KEN DODD’S GREATEST MOMENTS
Prof Yaffle Chucklebutty (1954)
The Squire of Knotty Ash started out as a ventriloquist, after his interest was piqued by an advert in a comic that said: “Fool your teachers! Amaze your friends! Send 6d in stamps and become a ventriloquist!”
He got his big break aged 26, making his professional debut at Nottingham Empire under the stage name of Professor Yaffle Chucklebutty: Operatic Tenor & Sausage Knotter. He was cripplingly nervous but deemed it a success because: “At least they didn’t boo me off.”
Within four years, he’d gained top billing at Blackpool.
The Diddymen
Dodd cemented his fame by popularising the “Diddy Men” of Merseyside mythology, which he turned into whimsical 3ft puppets who appeared alongside him on stage and TV. They lived in Knotty Ash (the area of east Liverpool from which Dodd himself hails), wore tall hats and flamboyant baggy clothes, worked down jam butty mines and repaired broken biscuits.
Happiness (1964)
“Happiness, happiness, the greatest gift that I possess…” In the midsixties, Dodd rivalled the Beatles as a household name and scored a string of 14 hit singles with his surprisingly light baritone.

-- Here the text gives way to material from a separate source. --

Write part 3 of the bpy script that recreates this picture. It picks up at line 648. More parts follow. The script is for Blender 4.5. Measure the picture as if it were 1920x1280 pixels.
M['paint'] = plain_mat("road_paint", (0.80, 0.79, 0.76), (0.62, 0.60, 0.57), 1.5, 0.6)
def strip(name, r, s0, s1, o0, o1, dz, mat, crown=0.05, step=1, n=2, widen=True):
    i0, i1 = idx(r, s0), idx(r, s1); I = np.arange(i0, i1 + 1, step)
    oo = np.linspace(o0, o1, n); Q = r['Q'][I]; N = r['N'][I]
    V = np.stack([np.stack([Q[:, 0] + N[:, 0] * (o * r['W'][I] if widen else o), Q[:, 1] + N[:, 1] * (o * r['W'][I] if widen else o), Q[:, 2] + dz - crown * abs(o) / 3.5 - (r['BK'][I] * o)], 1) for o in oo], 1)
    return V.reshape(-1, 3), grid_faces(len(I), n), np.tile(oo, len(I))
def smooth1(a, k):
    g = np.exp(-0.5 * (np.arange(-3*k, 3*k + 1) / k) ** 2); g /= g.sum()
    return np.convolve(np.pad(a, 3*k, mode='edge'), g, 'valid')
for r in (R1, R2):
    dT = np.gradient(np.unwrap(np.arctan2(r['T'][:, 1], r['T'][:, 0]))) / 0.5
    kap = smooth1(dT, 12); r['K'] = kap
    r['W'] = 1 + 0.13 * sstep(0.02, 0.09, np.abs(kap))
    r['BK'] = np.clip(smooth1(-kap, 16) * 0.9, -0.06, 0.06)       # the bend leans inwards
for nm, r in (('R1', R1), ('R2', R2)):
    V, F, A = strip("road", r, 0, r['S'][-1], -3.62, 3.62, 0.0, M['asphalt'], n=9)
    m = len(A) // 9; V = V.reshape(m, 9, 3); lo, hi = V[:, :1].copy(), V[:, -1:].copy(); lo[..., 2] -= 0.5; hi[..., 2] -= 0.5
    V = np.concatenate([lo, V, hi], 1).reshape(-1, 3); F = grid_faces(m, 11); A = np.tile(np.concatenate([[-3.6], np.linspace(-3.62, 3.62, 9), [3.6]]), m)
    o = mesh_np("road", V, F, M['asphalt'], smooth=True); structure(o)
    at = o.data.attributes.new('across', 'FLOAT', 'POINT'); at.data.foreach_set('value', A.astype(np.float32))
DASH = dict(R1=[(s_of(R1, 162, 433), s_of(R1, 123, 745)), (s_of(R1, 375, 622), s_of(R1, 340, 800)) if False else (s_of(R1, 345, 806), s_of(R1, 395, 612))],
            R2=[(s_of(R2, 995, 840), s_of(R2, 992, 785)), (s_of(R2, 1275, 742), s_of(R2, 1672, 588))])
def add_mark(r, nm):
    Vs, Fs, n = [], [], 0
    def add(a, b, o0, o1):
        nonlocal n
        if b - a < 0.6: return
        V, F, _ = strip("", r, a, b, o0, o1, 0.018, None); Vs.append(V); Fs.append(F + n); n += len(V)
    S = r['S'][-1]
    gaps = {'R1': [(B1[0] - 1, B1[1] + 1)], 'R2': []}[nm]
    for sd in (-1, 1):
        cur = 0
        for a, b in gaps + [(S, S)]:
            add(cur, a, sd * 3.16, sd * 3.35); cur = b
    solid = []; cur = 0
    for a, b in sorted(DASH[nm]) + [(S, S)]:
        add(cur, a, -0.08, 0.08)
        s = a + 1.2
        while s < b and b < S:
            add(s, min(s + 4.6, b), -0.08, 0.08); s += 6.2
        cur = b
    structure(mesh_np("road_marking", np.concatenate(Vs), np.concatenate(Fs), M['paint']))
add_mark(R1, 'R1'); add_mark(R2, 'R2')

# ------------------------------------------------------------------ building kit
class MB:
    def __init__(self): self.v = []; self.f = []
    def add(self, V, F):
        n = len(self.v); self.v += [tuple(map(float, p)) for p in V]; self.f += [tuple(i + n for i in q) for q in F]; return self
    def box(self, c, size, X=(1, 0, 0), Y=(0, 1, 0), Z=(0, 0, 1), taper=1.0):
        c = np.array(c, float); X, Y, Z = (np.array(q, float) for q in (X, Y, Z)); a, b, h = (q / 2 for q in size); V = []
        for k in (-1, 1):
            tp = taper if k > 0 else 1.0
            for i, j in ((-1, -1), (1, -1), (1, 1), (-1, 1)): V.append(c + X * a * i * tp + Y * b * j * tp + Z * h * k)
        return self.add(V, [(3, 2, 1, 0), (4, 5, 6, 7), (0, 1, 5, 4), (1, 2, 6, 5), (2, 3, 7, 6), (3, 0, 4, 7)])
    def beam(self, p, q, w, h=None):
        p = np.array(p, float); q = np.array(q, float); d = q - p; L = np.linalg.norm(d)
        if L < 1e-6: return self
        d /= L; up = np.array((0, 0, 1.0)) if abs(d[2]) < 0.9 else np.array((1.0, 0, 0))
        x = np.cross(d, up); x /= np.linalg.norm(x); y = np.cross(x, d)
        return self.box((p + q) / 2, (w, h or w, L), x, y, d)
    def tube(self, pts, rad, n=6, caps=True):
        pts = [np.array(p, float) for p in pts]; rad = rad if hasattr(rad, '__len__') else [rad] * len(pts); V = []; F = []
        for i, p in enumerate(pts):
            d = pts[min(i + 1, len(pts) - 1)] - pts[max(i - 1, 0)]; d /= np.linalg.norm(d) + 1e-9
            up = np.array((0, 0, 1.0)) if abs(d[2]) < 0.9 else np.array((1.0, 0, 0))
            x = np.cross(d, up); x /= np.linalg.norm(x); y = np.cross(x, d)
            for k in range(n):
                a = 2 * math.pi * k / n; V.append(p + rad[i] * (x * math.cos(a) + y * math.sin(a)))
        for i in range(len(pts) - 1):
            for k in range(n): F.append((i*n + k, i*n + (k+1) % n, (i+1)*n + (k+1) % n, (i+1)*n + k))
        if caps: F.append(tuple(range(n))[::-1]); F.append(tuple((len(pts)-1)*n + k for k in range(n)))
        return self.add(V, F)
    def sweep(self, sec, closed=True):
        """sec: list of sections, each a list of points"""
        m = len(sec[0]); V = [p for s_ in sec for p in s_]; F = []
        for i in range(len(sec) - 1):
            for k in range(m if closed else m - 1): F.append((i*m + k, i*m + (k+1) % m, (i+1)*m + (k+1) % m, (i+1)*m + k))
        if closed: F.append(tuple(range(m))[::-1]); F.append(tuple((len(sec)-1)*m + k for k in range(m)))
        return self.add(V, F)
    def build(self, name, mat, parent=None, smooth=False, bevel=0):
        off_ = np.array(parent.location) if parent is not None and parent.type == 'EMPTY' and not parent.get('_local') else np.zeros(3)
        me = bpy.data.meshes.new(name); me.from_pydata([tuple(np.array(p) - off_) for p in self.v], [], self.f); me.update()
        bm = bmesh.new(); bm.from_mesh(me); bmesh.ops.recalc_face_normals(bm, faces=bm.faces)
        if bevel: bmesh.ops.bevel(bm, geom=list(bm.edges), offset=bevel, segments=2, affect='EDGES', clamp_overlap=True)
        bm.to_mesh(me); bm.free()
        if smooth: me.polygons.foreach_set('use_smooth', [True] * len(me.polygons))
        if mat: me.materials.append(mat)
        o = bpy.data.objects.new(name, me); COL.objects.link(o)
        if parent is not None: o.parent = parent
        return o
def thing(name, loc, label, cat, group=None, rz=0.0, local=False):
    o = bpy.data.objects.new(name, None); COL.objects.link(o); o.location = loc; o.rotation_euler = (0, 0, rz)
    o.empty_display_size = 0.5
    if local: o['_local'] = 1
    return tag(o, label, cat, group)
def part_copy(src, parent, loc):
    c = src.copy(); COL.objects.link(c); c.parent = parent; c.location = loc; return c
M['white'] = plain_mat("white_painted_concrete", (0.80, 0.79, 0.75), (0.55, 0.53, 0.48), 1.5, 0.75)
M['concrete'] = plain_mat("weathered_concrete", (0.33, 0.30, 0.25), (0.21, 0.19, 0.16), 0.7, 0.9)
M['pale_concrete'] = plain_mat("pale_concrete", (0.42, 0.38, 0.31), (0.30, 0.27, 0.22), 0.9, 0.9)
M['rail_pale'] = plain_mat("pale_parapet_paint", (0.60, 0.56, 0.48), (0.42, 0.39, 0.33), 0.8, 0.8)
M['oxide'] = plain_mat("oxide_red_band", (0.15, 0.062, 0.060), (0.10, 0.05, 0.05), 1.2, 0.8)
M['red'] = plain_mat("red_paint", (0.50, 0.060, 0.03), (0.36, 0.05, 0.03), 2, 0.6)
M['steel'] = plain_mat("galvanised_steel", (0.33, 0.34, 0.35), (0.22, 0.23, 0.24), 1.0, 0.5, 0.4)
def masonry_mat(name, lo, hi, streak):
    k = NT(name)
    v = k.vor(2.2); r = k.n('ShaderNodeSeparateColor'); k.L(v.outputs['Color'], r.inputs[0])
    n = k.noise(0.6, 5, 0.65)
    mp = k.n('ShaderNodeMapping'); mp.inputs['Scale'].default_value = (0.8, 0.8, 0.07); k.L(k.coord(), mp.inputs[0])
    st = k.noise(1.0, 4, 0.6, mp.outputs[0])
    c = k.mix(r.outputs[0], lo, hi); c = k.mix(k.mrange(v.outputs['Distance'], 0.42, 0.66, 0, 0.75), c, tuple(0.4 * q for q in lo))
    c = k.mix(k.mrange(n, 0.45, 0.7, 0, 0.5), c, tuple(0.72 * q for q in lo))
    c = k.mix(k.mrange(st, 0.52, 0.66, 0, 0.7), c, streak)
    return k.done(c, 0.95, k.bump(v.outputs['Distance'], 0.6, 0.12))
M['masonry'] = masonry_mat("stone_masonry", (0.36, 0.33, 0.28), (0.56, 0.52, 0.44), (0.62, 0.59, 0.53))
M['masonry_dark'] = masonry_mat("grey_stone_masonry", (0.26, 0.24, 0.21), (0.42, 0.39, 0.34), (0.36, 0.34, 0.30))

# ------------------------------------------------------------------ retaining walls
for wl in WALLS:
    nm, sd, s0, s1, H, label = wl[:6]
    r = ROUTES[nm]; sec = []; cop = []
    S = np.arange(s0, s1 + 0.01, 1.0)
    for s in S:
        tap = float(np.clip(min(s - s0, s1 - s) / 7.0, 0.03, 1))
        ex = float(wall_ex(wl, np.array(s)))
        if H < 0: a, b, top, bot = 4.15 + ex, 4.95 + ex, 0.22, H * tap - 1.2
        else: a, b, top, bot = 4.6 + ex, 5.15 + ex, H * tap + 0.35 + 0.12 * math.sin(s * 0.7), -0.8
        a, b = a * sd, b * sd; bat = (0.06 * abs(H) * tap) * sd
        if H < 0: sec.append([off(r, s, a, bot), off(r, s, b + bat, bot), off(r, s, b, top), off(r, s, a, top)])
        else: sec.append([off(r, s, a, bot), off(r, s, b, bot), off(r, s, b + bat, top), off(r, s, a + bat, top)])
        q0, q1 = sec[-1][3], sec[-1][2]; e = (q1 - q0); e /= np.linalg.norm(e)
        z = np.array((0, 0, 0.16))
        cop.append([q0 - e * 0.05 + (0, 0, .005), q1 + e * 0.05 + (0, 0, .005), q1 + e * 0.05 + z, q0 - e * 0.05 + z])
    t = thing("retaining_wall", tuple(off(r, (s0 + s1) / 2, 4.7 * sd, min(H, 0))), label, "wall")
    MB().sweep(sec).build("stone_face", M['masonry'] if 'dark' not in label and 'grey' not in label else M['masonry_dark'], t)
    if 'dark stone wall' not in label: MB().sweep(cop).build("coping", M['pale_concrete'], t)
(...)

Happiness reached the modest chart position of number 31, but would go on to become his signature tune. Dodd’s gigs usually closed with a rousing rendition.
Kenneth Branagh’s Hamlet (1996)
In a rare dramatic role, Dodd played Yorick, the King’s jester, in Kenneth Branagh’s four-hour, unabridged film version of Shakespeare’s Hamlet. He was shown entertaining the royals of Elsinore in silent flashback during the gravedigger scene. During shooting, Branagh’s only instruction to Dodd was, “OK, make us laugh” – which he duly did.
Knighthood (2017)
After a 20-year campaign by his fans – including former prime minister Gordon Brown, who put a word in – Dodd was knighted at Buckingham Palace by the Duke of Cambridge in 2017, in recognition of his long entertainment career and tireless charity work.
Dressed in morning suit and top hat, he admitted: “I feel like a racehorse in the stalls, just sweating a little – apprehensive but delighted… and highly tickled.”